Hakim süreci başlatır. Tüccara, İncil'e elini koyarak 900 lonca kaybettiğine yemin etmesini söyler. Tüccar, tereddüt etmeden elini İncil'e koyar ve yemin eder. Yargıç, marangoza 800 lonca bulduğuna yemin etmesini söyler. Marangoz da elini İncil'e bastırarak yemin eder.

Herkes merakla hakimin kararını beklemektedir. Hakim, her şeyin gün gibi açık olduğunu belirterek, "Marangoz 800 lonca buldu ve tüccar 900 lonca kaybetti. Yani marangozun bulduğu kese tüccarın değil. Dolayısıyla marangozun bulduğu para, sahibi çıkmadığına göre marangozun kendisine aittir. Tüccar ise, kaybettiği 900 loncasını aramaya devam edebilir" kararını verir.

Fakir bir marangozun haklarını reddeden cimri bir tüccar, adil bir yargıç tarafından cezalandırılmış ve bu olay tarihe geçmiştir.

Adalet; topaldır, ağır yürür fakat gideceği yere er geç varır.

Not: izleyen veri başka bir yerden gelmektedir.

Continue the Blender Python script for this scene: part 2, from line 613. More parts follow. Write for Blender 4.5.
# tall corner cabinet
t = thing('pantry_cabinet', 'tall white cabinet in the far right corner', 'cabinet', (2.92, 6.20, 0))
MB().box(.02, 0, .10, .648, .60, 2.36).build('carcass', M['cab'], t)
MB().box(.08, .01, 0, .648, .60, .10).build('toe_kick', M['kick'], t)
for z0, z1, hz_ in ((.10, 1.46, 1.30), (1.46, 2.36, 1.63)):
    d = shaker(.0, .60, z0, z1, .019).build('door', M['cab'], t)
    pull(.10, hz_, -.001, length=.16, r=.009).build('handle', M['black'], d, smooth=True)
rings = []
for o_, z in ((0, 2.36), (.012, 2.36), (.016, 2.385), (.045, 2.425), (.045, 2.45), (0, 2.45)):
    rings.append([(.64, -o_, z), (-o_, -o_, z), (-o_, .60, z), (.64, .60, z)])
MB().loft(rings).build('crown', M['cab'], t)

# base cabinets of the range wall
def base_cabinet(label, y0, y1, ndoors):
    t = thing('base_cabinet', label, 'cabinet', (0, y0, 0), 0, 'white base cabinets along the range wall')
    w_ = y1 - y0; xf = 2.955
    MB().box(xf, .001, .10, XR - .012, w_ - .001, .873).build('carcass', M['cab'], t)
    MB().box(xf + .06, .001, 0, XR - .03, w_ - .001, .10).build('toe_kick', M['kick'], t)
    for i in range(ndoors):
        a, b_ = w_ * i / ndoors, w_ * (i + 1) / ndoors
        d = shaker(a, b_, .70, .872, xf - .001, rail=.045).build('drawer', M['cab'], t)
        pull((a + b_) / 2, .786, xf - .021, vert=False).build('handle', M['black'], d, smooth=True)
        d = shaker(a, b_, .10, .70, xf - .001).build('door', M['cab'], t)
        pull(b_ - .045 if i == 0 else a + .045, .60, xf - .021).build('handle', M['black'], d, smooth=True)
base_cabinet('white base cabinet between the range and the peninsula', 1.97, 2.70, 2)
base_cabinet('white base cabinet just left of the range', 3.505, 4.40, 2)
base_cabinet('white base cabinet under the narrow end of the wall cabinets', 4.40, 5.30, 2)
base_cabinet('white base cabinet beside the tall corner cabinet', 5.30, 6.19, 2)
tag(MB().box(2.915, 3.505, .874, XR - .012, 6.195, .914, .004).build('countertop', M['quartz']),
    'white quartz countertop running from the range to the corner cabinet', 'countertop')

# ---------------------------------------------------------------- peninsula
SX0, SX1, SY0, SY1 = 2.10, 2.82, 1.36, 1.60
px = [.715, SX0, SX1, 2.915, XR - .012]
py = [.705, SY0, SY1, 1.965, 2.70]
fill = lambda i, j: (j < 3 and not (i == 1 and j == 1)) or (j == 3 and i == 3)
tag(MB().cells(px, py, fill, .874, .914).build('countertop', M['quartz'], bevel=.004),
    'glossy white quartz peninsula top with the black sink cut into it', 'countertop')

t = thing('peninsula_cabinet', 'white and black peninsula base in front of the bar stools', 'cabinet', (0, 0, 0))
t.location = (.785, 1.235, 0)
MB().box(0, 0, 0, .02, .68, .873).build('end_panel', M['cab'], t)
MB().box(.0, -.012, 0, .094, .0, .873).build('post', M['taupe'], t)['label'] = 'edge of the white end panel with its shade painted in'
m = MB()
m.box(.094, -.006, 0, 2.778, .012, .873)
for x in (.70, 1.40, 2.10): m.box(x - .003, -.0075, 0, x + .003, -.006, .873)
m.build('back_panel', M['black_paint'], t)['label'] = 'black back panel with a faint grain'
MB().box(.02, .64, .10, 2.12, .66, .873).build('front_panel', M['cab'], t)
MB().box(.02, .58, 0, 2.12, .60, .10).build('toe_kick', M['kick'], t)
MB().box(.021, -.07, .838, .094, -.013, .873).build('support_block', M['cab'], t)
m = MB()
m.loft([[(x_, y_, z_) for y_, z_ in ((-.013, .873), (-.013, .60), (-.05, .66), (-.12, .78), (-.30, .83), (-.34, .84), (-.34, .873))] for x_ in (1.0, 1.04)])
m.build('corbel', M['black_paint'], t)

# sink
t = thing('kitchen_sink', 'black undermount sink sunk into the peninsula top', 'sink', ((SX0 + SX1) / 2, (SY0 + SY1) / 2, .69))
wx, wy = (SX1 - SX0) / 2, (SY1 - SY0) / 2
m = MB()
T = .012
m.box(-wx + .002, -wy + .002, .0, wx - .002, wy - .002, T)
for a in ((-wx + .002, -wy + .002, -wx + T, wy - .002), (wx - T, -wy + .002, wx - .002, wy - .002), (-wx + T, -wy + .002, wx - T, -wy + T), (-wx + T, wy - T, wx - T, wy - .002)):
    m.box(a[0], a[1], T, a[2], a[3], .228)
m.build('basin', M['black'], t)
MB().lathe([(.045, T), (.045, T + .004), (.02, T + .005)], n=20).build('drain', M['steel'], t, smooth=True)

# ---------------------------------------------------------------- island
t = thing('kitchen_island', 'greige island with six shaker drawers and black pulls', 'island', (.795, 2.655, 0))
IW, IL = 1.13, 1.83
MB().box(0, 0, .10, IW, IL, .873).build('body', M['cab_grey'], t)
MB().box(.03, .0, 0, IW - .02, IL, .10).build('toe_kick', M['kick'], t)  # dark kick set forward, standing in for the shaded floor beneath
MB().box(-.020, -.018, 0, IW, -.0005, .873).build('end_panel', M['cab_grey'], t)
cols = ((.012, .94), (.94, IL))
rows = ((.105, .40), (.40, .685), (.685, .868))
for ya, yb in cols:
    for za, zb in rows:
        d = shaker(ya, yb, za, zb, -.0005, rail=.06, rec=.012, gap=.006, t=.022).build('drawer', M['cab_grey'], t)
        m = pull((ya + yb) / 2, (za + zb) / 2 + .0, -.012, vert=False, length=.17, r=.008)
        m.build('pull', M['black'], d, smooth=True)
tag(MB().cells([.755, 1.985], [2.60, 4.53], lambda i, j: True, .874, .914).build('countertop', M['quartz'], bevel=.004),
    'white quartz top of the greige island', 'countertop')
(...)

Günün Fıkrası: Adını unuttum...

Genç delikanlı, yaşlı bir aileye misafir olur. Dede, nineye, "Hayatım, bize çay yaparmısın?" der. Nine mutfaktayken yine seslenir, "Canım, bitanem yanında da birşeyler hazırlayıver" der. Sofrada da "Çiçeğim, şekeri uzatırmısın "der. Tabi ki genç, bu duruma çok şaşırır ve etkilenir, sevinir de...

Nine mutfağa gittiğinde genç, dedeye sorar:

"Dede, bu yaşta bile nineme olan sevgin hiç azalmamış, hala aşık mısın kendisine?"

Dede, "Sakın çaktırma yeğenim, ben onun adını unuttum" der.